─── ENTRIES SHOWN ───

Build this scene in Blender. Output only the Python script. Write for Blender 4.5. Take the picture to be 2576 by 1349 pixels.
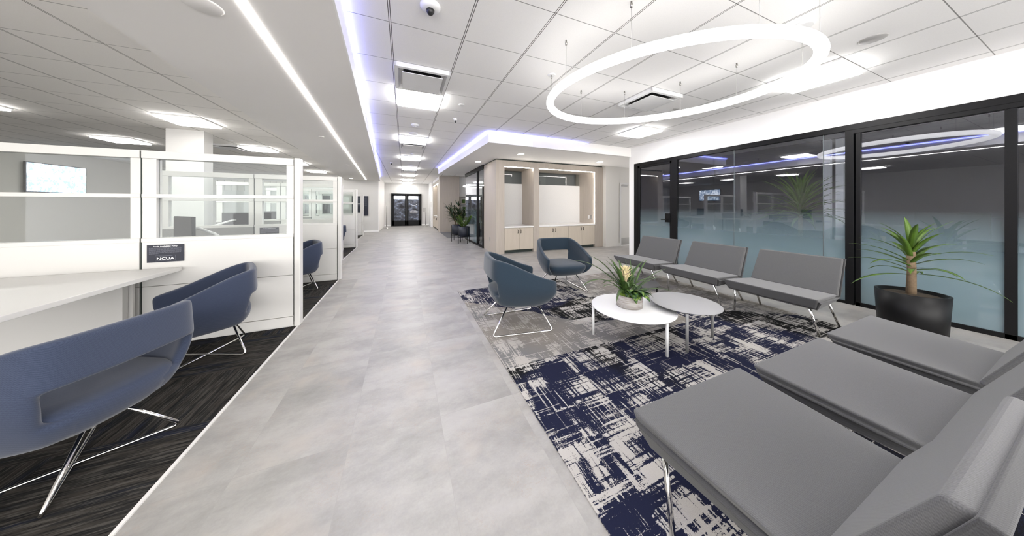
import bpy, bmesh, math, random
from mathutils import Vector, Matrix
for o in list(bpy.data.objects): bpy.data.objects.remove(o)
SC = bpy.context.scene
COL = SC.collection
# ---------------- camera ----------------
FPX, HZ, HC = 652.7, 518.5, 1.33
cam = bpy.data.cameras.new('camera'); camo = bpy.data.objects.new('camera', cam); COL.objects.link(camo)
cam.sensor_fit = 'HORIZONTAL'; cam.sensor_width = 36.0; cam.lens = FPX / 2576 * 36.0
cam.shift_x = 0.0; cam.shift_y = -(674.5 - HZ) / 2576
cam.clip_start = 0.02; cam.clip_end = 200
camo.location = (0, 0, HC)
camo.rotation_euler = (math.radians(90), 0, -math.atan2(271, FPX))
SC.camera = camo
# ---------------- world / exposure ----------------
w = bpy.data.worlds.new('world'); SC.world = w; w.use_nodes = True
w.node_tree.nodes['Background'].inputs[0].default_value = (1.0, 0.98, 0.955, 1)
w.node_tree.nodes['Background'].inputs[1].default_value = 1.15
SC.view_settings.view_transform = 'Standard'; SC.view_settings.look = 'None'
SC.view_settings.exposure = 2.48; SC.view_settings.gamma = 1.0
SC.view_settings.use_curve_mapping = False
R_ = math.radians
ZC = 2.868      # tiled ceiling
ZS = 2.635      # soffit underside
T = 0.612       # ceiling tile

# ---------------- materials ----------------
class NT:
    def __init__(s, name):
        s.m = bpy.data.materials.new(name); s.m.use_nodes = True
        s.t = s.m.node_tree; s.n = s.t.nodes; s.b = s.n['Principled BSDF']; s.out = s.n['Material Output']
    def new(s, typ, **kw):
        n = s.n.new(typ)
        for k, v in kw.items(): setattr(n, k, v)
        return n
    def put(s, sock, v):
        if isinstance(v, bpy.types.NodeSocket): s.t.links.new(v, sock)
        elif isinstance(v, (tuple, list)) and len(v) == 3 and sock.type == 'RGBA': sock.default_value = (*v, 1)
        else: sock.default_value = v
    def mth(s, op, a, b=0.0, c=0.0, clamp=False):
        n = s.new('ShaderNodeMath', operation=op); n.use_clamp = clamp
        s.put(n.inputs[0], a); s.put(n.inputs[1], b); s.put(n.inputs[2], c); return n.outputs[0]
    def mix(s, f, a, b, typ='MIX'):
        n = s.new('ShaderNodeMix', data_type='RGBA', blend_type=typ)
        s.put(n.inputs[0], f); s.put(n.inputs[6], a); s.put(n.inputs[7], b); return n.outputs[2]
    def coord(s, obj=True):
        n = s.new('ShaderNodeTexCoord'); return n.outputs['Object'] if obj else n.outputs['Generated']
    def geo(s):
        return s.new('ShaderNodeNewGeometry').outputs['Position']
    def mp(s, v, scale=(1, 1, 1), loc=(0, 0, 0)):
        n = s.new('ShaderNodeMapping'); s.put(n.inputs[0], v); n.inputs['Scale'].default_value = scale
        n.inputs['Location'].default_value = loc; return n.outputs[0]
    def noise(s, v, scale=5, detail=2, rough=0.5, dim='3D'):
        n = s.new('ShaderNodeTexNoise', noise_dimensions=dim); s.put(n.inputs['Vector'], v)
        n.inputs['Scale'].default_value = scale; n.inputs['Detail'].default_value = detail
        n.inputs['Roughness'].default_value = rough; return n.outputs[0]
    def ramp(s, f, stops):
        n = s.new('ShaderNodeValToRGB'); s.put(n.inputs[0], f); e = n.color_ramp.elements
        while len(e) < len(stops): e.new(0.5)
        for el, (p, c) in zip(e, stops): el.position = p; el.color = (*c, 1) if len(c) == 3 else c
        return n.outputs[0]
    def sstep(s, x, a, b):
        n = s.new('ShaderNodeMapRange'); n.clamp = True; s.put(n.inputs[0], x)
        n.inputs[1].default_value = a; n.inputs[2].default_value = b; return n.outputs[0]
    def xyz(s, v):
        n = s.new('ShaderNodeSeparateXYZ'); s.put(n.inputs[0], v); return n.outputs
    def comb(s, x, y, z):
        n = s.new('ShaderNodeCombineXYZ'); s.put(n.inputs[0], x); s.put(n.inputs[1], y); s.put(n.inputs[2], z); return n.outputs[0]
    def bump(s, h, st=0.2, dist=0.01):
        n = s.new('ShaderNodeBump'); n.inputs['Strength'].default_value = st; n.inputs['Distance'].default_value = dist
        s.put(n.inputs['Height'], h); s.put(s.b.inputs['Normal'], n.outputs[0])
    def set(s, col=None, rough=None, metal=None, spec=None):
        if col is not None: s.put(s.b.inputs['Base Color'], col)
        if rough is not None: s.put(s.b.inputs['Roughness'], rough)
        if metal is not None: s.b.inputs['Metallic'].default_value = metal
        if spec is not None: s.b.inputs['Specular IOR Level'].default_value = spec
        return s

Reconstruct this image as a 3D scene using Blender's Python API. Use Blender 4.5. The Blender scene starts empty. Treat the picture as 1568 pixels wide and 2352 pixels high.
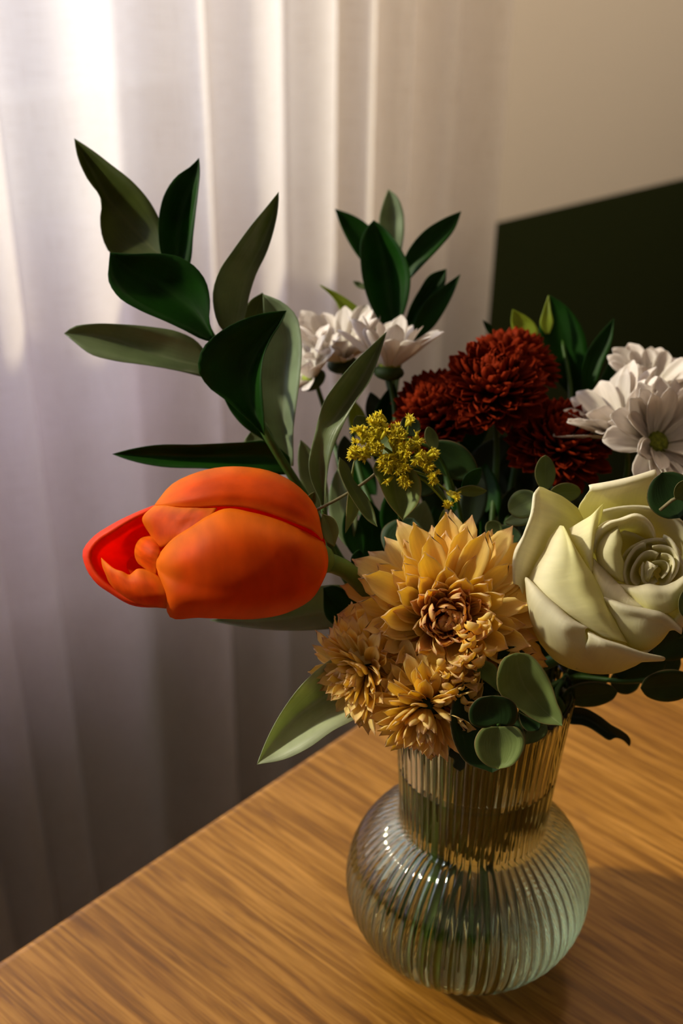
import bpy, math, random
import numpy as np
from mathutils import Vector, Matrix, noise as mnoise

# ------------------------------------------------------------------ camera
random.seed(7)
S = bpy.context.scene
COL = S.collection
FPX = 3200.0
TH, AZ, RO = math.radians(29), math.radians(51), math.radians(1.5)
hd = np.array([math.cos(AZ), math.sin(AZ), 0.0]); zz = np.array([0, 0, 1.0])
cf = hd * math.cos(TH) - zz * math.sin(TH)
_r0 = np.array([math.sin(AZ), -math.cos(AZ), 0.0]); _u0 = hd * math.sin(TH) + zz * math.cos(TH)
cr = _r0 * math.cos(RO) + _u0 * math.sin(RO)
cu = _u0 * math.cos(RO) - _r0 * math.sin(RO)
CAM = np.array([-0.31545, -0.30058, 1.19972])


def P(x, y, d):
    """a point of the room seen at photo pixel (x, y), d metres along the view axis"""
    v = cf + cr * ((x - 784) / FPX) - cu * ((y - 1176) / FPX)
    return Vector(CAM + v * d)


def CD(a, b, c):
    """direction: a right, b up, c towards the viewer"""
    return Vector(cr * a + cu * b - cf * c).normalized()


cam = bpy.data.cameras.new('camera')
cam.sensor_fit = 'VERTICAL'; cam.sensor_height = 36.0
cam.lens = FPX / 2352 * 36.0
cam.clip_start = 0.02
cam.dof.use_dof = True; cam.dof.focus_distance = 0.462; cam.dof.aperture_fstop = 11.0
co = bpy.data.objects.new('camera', cam); COL.objects.link(co)
M = Matrix.Identity(4)
for i in range(3):
    M[i][0] = cr[i]; M[i][1] = cu[i]; M[i][2] = -cf[i]; M[i][3] = CAM[i]
co.matrix_world = M
S.camera = co

# ------------------------------------------------------------------ light
w = bpy.data.worlds.new('sky'); S.world = w; w.use_nodes = True
wn = w.node_tree.nodes; wl = w.node_tree.links
bg = wn['Background']
tc = wn.new('ShaderNodeTexCoord'); sx = wn.new('ShaderNodeSeparateXYZ'); rmp = wn.new('ShaderNodeValToRGB')
wl.new(tc.outputs['Generated'], sx.inputs[0]); wl.new(sx.outputs['Z'], rmp.inputs[0]); wl.new(rmp.outputs[0], bg.inputs[0])
rmp.color_ramp.elements[0].position = 0.0; rmp.color_ramp.elements[0].color = (0.74, 0.70, 0.74, 1)
rmp.color_ramp.elements[1].position = 0.6; rmp.color_ramp.elements[1].color = (0.62, 0.66, 0.86, 1)
bg.inputs[1].default_value = 5.6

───

#### [TASK INSTRUCTIONS]
Make an exact copy of the lines from the one containing "Reconstruct this image" to the one containing "S.camera = co", keeping both and leaving out every picture.

#### [THE ANSWER]
Reconstruct this image as a 3D scene using Blender's Python API. Use Blender 4.5. The Blender scene starts empty. Treat the picture as 1568 pixels wide and 2352 pixels high.
import bpy, math, random
import numpy as np
from mathutils import Vector, Matrix, noise as mnoise

# ------------------------------------------------------------------ camera
random.seed(7)
S = bpy.context.scene
COL = S.collection
FPX = 3200.0
TH, AZ, RO = math.radians(29), math.radians(51), math.radians(1.5)
hd = np.array([math.cos(AZ), math.sin(AZ), 0.0]); zz = np.array([0, 0, 1.0])
cf = hd * math.cos(TH) - zz * math.sin(TH)
_r0 = np.array([math.sin(AZ), -math.cos(AZ), 0.0]); _u0 = hd * math.sin(TH) + zz * math.cos(TH)
cr = _r0 * math.cos(RO) + _u0 * math.sin(RO)
cu = _u0 * math.cos(RO) - _r0 * math.sin(RO)
CAM = np.array([-0.31545, -0.30058, 1.19972])


def P(x, y, d):
    """a point of the room seen at photo pixel (x, y), d metres along the view axis"""
    v = cf + cr * ((x - 784) / FPX) - cu * ((y - 1176) / FPX)
    return Vector(CAM + v * d)


def CD(a, b, c):
    """direction: a right, b up, c towards the viewer"""
    return Vector(cr * a + cu * b - cf * c).normalized()


cam = bpy.data.cameras.new('camera')
cam.sensor_fit = 'VERTICAL'; cam.sensor_height = 36.0
cam.lens = FPX / 2352 * 36.0
cam.clip_start = 0.02
cam.dof.use_dof = True; cam.dof.focus_distance = 0.462; cam.dof.aperture_fstop = 11.0
co = bpy.data.objects.new('camera', cam); COL.objects.link(co)
M = Matrix.Identity(4)
for i in range(3):
    M[i][0] = cr[i]; M[i][1] = cu[i]; M[i][2] = -cf[i]; M[i][3] = CAM[i]
co.matrix_world = M
S.camera = co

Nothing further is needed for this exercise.